Replacing the Data Protection Directive, the GDPR contains provisions and requirements applicable to the processing of personally identifiable information of individuals inside the European Union, and is applicable to all the enterprises, regardless of location, that are doing business with the EEA. The regulation dictates that business processes that handle personal data must be built with data protection and must be stored by using pseudonymization or full anonymisation, so that personal data is not available publicly without explicit, informed consent, and cannot be used to identify a subject without additional information stored separately.

Data Protection Officer

A Data Protection Officer (DPO) is a person with expert knowledge of data protection law and practices who is appointed to assist the controller or processor or monitor internal compliance with this regulation. Similar to a compliance officer, managing IT processes, data security and other critical business security issues around the holding of personal data, are some of the tasks that are also expected to be taken care by the DPO.

GDPR Compliance

Data breaches happen inevitably. Information gets lost, stolen or otherwise released into the hands of people who were never intended to see it; and those people have malicious intent. Under the terms of GDPR, not only will organizations will have to ensure that personal data is gathered legally and under strict conditions, but those who collect and manage it and compelled to protect it from misuse and exploitation.

Rights Individuals Have Under GDPR

There are few rights that have been implemented by the GDPR for the benefit of individuals. Some of them are stated below:

1. The Right to Access

This enables individuals to request access to their personal data and to ask how their data is used by the company once it has been gathered and the company must provide a copy of their personal data, even in electronic format if asked.

2. The Right to Be Forgotten

If consumers wish to withdraw their consent from a company to use their personal data, then this right gives authority to individuals to have their data deleted.

3. The Right to Data Portability

This right gives authority to individuals to transfer their data from one service provider to another. And that must happen in a commonly used and machine-readable format.

4. The Right to Be Informed

This right states that any gathering of data by companies and individuals must be informed before the data is gathered. Consent must be freely given rather than implied.

5. The Right to Have Information Corrected

This ensures that individuals can have their data updated if it is out of date, incomplete or incorrect.

6. The Right to Restrict Processing

This right ensures the individuals to restrict their data being processed. Their record will remain in place, but not be used.

7. The Right to Object

This right enables individuals to stop the processing of their data for direct marketing. There are no exemptions to this rule, and any processing must stop as soon as the request is received.

8. The Right to Be Notified

If there has been a data breach which compromises an individual’s personal data, the individual has a right to be informed within 72 hours of first having become aware of the breach.

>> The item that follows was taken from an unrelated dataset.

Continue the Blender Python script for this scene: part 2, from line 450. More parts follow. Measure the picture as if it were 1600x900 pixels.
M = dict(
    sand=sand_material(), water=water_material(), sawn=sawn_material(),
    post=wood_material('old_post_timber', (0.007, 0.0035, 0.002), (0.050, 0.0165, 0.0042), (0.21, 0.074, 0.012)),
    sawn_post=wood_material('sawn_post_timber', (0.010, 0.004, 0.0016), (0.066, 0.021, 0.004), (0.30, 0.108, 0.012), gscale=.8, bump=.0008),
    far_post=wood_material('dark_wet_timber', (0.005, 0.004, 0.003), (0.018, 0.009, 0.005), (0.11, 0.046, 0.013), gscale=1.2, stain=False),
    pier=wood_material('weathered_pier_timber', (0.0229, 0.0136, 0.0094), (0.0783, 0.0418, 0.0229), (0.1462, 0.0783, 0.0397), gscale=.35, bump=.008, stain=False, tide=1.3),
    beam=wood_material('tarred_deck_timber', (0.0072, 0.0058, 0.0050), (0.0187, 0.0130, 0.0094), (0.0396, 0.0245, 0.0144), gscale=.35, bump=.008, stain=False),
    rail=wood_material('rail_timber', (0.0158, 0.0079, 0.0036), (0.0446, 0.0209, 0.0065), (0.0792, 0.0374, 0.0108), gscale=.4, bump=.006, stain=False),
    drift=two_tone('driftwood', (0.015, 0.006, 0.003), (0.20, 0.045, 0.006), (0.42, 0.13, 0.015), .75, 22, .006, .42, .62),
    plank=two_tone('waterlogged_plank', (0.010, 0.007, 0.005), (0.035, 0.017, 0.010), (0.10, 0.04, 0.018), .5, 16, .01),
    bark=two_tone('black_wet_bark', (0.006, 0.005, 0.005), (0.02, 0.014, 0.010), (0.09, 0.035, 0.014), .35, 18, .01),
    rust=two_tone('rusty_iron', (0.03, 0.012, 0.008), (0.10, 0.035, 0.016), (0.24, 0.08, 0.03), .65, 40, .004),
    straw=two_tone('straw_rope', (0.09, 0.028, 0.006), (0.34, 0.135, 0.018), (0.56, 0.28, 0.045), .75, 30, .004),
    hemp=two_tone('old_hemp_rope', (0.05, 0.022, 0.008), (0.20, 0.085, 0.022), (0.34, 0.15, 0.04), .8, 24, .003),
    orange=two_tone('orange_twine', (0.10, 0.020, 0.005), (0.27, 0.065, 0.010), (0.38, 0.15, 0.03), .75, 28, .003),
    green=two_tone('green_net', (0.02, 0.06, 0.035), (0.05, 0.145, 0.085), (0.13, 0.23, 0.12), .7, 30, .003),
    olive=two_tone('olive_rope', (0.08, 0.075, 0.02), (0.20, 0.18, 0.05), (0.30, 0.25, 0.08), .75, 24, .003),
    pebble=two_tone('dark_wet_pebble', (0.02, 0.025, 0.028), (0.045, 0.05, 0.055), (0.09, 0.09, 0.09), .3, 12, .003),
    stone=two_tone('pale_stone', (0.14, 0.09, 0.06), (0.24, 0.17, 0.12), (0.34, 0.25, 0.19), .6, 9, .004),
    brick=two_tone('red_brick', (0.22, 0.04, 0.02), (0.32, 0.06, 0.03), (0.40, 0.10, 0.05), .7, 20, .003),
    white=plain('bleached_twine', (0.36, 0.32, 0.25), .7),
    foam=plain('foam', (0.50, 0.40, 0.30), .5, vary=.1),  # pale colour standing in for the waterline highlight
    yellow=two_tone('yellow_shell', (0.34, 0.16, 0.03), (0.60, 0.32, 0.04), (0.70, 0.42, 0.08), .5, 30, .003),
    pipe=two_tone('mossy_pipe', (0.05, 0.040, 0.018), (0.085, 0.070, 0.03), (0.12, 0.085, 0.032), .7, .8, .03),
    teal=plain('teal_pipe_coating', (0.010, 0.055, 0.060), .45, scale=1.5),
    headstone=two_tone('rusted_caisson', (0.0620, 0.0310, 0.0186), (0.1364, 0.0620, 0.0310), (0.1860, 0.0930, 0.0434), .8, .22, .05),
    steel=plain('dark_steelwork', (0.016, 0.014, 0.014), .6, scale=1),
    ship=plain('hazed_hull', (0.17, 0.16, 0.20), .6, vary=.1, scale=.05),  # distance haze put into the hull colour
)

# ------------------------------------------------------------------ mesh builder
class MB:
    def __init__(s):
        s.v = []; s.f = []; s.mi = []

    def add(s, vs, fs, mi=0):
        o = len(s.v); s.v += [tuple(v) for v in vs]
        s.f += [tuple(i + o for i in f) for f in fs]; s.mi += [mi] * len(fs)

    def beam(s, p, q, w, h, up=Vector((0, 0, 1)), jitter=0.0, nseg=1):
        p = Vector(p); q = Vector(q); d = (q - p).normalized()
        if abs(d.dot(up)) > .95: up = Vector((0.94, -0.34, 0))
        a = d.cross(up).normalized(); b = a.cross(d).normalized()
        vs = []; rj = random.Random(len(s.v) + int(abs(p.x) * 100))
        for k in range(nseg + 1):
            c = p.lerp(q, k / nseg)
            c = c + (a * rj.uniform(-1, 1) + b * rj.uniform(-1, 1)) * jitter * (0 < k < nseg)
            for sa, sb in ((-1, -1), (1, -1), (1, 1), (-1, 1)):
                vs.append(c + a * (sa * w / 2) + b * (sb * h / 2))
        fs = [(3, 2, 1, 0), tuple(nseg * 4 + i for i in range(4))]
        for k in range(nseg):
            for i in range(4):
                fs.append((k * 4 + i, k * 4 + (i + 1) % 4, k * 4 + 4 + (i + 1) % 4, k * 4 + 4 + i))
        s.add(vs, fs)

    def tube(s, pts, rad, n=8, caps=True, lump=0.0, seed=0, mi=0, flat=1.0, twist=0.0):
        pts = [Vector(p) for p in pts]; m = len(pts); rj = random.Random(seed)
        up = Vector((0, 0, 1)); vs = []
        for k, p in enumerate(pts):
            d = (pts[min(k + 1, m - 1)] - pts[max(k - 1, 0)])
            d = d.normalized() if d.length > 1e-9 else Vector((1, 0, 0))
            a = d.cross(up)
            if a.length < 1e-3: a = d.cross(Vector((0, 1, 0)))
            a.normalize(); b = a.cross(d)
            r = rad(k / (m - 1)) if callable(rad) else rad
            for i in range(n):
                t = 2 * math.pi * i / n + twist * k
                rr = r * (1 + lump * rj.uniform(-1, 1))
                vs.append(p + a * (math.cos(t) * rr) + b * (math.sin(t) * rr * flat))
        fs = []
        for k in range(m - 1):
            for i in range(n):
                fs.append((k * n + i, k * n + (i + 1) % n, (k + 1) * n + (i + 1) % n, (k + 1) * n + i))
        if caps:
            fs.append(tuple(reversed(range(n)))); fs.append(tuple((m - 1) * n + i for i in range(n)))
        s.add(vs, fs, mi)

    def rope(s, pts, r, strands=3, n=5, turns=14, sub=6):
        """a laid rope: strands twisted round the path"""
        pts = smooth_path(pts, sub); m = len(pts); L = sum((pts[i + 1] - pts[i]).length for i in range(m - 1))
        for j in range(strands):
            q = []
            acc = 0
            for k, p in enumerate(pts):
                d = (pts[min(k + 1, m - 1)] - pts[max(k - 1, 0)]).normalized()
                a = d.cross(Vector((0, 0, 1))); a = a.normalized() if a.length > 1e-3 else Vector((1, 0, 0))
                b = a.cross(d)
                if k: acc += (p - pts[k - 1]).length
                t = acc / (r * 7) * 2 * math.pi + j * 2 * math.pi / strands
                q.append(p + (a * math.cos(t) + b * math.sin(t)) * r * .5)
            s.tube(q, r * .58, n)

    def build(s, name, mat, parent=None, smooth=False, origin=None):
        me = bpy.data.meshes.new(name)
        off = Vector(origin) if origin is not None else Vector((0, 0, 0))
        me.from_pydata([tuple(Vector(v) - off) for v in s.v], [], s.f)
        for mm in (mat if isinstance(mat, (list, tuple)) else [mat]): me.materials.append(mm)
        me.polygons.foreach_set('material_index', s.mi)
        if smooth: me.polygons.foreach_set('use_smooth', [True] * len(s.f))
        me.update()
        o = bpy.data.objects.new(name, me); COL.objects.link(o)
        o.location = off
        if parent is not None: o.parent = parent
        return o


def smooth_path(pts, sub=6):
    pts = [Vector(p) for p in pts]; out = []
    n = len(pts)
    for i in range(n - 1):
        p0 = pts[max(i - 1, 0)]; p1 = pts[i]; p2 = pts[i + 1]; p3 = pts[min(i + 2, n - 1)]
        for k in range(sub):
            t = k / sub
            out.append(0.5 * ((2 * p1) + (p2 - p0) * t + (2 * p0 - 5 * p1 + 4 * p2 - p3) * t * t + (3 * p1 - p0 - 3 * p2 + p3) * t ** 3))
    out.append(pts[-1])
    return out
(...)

How Can GDPR Affect Your Business?

Although GDPR is actually a European Union Law, it could have far-reaching effects beyond European borders, as US-based companies will have to comply with the new regulations while doing business within the EU. Beyond Europe, the law will apply to any business where their data processing relates to the offering of goods and services to EU-based people or the monitoring of online behaviour, including tracking used for internet-based marketing within the EU. This is quite broad in scope and will possibly affect the compliance regime of every ad tech company and their clients worldwide. Few more points on how the GDPR is likely to change the workings of businesses are:

  • Companies will focus on building trust and a higher level of service to support GDPR demands.
  • A company must receive consent from customers before they can use the latter’s data.
  • A company must inform its users when there is a security breach that affects their data.
  • A company must give their costumers the right to erase their personal data the company has of them.
  • Customers must have access to the data the company has collected and also the right to give their data to another company.
  • A company must protect the interest of their costumers, especially if the data is on health, race, religion, political alignment and sexual orientation.
  • A company must give their costumers the right to opt out of company’s research and marketing.
  • Cyber insurance companies are set to grow to protect the business against GDPR fines.
  • A company must make legal arrangements when moving data to countries that are outside of the EU or have not been approved by EU authorities.

GDPR Fines/Penalties

National authorities can assess fines for specific data protection violations in accordance with the GDPR. The fines must be effective, reasonable and dissuasive for each individual case. The authorities have a statutory catalogue of criteria which must be used in taking a decision of whether and what amount of sanctions can be assessed. For the especially severe violations, the fine framework can be up to 20 million euros, or, in the case of a company, up to 4% of their total global turnover in the previous fiscal year, whichever is higher. But even the catalogue of less severe violations sets forth fines of up to 10 million euros, or, in the case of a company, up to 2% of its entire global turnover of the previous fiscal year, whichever is higher.